The Perth Basin is a major rift basin located along the southwestern margin of Western Australia. Although it is a proven petroleum-producing basin, recently discovered gas flows from organic-rich shale-bearing Lower Permian formations have revived interest in the Permian depositional record as an unconventional prospect in the basin.

Lower Permian formations sit within a third-order glacially influenced depositional sequence that has been correlated with coeval glacial successions in the Carnarvon and Canning Basins to the north. Direct glacial influence is restricted to coarse siliciclastic facies of the Nangetty Formation deposited in the early syn-rift phase. The upward-fining trend into low energy shelfal deposits of the Holmwood Shale is typical of rift basins where the continued subsidence results in progressive sediment starvation. The overlying High Cliff Sandstone is marked by a sharp basal surface interpreted as a marine erosional surface potentially associated with post-glacial rebound. Sand-rich facies of the High Cliff Sandstone represent progradational shoreface deposits. Conspicuous conglomerates in this formation may have been delivered by glacial meltwaters from a nearby coastal stream and reworked by storm currents. Local concentrations of outsized clasts also support glacial influence during deposition.

Facies of the overlying Irwin River Coal Measures record a significant change in depositional style suggesting major geospatial reorganization along the shoreline. Coal-bearing facies, fluvial channel belts and tidally influenced deposits indicate shoreline retreat and shallowing from initially shoreface settings into subaerial coastal plain environments. Increasing depositional energy upwards associated with the early stages of marine flooding is recorded by changes in bioturbation styles, coarsening-upward packages interpreted as prograding deltaic facies, and thin sandstone beds topped by wave-formed dunes and attributed to washover deposits that may overlie wave ravinement surfaces.

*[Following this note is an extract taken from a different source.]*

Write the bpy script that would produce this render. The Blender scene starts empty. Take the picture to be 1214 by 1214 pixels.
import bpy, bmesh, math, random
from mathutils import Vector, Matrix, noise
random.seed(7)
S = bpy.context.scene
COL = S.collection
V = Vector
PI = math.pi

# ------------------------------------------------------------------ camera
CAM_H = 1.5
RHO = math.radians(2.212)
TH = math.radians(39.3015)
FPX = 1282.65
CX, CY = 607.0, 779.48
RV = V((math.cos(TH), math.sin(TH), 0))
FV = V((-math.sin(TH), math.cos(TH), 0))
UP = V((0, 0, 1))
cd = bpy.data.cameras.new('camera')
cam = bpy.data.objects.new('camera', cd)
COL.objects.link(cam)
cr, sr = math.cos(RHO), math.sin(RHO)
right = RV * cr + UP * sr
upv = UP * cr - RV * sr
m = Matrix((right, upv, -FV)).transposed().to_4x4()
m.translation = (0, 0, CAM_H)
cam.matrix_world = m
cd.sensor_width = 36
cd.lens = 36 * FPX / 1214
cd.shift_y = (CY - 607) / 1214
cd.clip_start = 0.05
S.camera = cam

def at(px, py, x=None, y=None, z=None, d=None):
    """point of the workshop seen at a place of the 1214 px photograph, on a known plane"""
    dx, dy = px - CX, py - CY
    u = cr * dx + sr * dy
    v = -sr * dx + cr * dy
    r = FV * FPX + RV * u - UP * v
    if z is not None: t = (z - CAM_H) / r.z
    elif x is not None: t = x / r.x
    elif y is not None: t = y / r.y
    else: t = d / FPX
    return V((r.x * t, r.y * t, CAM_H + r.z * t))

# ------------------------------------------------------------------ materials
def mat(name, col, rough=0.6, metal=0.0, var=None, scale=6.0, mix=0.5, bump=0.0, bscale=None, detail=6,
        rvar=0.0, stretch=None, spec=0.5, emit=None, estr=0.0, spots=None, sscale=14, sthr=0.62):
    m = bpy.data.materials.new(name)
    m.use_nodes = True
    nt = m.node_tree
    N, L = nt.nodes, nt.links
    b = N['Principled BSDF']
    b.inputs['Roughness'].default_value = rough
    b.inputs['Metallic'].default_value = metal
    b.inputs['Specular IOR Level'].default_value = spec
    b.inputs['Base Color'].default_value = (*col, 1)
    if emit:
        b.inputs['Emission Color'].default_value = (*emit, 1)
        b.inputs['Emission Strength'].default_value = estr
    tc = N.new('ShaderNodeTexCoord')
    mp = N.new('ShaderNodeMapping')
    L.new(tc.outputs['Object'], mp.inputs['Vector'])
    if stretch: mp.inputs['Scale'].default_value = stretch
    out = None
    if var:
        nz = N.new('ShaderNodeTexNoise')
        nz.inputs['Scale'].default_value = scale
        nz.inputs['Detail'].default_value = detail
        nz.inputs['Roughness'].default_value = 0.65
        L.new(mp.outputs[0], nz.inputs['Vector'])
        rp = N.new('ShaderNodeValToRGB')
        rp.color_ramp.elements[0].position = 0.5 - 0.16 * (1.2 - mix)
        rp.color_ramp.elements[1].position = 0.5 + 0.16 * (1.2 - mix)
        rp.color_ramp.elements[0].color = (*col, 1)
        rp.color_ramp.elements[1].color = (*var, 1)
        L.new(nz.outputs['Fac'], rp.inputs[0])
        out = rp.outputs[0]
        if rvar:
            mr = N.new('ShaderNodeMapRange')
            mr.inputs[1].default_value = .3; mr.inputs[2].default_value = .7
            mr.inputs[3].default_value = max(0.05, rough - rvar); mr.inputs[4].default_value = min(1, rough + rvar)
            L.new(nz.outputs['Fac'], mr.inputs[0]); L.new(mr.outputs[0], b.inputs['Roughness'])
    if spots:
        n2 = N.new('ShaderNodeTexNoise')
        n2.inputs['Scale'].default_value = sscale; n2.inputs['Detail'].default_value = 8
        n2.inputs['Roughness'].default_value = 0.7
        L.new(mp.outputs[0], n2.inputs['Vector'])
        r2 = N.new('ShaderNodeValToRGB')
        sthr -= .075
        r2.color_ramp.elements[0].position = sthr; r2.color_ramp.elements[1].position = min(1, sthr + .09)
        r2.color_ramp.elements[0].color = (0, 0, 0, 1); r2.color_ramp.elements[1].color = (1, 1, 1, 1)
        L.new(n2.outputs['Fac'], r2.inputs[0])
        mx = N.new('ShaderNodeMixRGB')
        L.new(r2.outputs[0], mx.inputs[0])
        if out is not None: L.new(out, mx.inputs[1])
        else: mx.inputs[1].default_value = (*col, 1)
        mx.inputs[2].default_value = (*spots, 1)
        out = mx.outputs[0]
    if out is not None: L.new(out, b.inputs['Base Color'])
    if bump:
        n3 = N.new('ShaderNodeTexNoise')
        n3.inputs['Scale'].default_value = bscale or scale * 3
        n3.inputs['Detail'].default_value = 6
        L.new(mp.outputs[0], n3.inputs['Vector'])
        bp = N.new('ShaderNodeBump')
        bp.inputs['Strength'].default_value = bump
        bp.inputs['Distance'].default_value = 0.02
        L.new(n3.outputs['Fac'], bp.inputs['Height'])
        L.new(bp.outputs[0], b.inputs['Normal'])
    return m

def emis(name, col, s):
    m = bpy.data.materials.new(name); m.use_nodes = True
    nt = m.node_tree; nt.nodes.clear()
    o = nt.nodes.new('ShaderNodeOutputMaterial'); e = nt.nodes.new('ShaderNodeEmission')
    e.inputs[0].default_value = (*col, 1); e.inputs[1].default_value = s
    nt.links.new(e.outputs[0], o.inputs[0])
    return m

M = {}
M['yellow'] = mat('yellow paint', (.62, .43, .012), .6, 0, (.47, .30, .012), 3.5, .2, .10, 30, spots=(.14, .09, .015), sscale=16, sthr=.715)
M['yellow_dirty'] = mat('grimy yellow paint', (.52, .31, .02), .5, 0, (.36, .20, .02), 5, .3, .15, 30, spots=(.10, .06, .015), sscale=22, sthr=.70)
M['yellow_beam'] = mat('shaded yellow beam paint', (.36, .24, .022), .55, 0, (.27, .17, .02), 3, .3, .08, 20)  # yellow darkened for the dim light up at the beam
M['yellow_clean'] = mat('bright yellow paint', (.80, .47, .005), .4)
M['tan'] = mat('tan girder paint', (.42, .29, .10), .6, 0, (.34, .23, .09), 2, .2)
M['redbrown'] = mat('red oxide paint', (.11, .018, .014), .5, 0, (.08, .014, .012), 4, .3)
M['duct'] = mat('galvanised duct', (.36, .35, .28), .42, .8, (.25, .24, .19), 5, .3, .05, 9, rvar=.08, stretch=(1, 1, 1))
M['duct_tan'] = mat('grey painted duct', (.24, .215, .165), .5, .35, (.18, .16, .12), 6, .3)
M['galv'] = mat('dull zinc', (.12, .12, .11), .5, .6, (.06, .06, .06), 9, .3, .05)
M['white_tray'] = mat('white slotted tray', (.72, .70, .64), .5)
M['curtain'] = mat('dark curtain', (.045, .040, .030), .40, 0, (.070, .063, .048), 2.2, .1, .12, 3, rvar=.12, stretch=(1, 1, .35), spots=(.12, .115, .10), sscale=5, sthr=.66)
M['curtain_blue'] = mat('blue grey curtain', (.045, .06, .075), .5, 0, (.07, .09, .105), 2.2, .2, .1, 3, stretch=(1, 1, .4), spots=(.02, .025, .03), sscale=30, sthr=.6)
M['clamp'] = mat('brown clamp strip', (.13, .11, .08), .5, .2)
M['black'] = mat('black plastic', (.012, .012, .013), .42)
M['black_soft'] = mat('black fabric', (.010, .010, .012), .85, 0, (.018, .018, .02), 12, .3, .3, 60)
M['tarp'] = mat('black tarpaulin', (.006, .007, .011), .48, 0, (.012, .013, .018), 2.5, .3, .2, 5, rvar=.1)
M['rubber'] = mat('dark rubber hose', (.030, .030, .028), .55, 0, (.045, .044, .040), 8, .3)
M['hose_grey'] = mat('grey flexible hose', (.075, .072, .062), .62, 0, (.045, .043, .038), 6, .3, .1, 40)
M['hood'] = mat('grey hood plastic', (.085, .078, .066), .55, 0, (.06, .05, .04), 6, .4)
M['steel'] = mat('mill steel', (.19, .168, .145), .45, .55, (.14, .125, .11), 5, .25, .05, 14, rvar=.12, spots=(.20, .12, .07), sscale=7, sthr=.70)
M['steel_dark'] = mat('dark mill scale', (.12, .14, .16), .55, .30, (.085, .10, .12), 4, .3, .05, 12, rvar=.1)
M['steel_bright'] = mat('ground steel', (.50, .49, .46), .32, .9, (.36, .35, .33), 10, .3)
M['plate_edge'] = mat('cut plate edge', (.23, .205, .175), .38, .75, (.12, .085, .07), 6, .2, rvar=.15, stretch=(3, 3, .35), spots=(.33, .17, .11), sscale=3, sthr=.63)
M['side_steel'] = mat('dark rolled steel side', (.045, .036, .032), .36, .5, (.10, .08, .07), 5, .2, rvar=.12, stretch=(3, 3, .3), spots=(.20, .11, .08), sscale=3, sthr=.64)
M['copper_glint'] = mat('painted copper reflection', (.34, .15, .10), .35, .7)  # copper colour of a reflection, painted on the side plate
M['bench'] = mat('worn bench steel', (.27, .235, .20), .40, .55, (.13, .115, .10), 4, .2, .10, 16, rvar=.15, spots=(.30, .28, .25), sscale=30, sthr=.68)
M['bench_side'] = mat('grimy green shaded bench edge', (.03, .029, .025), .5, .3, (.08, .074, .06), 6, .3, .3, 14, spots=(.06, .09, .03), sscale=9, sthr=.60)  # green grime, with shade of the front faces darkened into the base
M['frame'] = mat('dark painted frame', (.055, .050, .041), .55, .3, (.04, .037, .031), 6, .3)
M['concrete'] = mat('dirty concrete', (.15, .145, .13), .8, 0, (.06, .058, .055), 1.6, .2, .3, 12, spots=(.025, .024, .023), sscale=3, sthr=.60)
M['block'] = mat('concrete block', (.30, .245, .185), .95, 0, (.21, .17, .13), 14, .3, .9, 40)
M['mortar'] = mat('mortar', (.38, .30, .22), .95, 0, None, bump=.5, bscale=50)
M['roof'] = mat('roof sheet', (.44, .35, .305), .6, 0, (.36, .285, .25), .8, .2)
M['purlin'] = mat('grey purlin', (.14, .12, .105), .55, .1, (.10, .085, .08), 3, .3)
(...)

Transgressive lags that feature an expression of the Glossifungites Ichnofacies overlie marine flooding surfaces. Full transgression is marked by the deposition of thick mudstone of the Carynginia Formation containing storm-associated facies and local dropstones characteristic of an offshore transition zone setting.

A process-based approach to describe mixed-influence marginal marine systems reveals significant modifications of sedimentary dynamics along the shoreline throughout the Lower Permian, from wave-dominated, fluvial-influenced conditions in the Holmwood Shale and High Cliff Sandstone, to fluvial or tide-dominated settings with minor wave influence in the Irwin River Coal Measures, through to wave-dominated facies in the Carynginia Formation. Changes in shoreline geometry may be attributed to the evolving basin physiography during rifting and fluctuating sea level associated with deglaciation.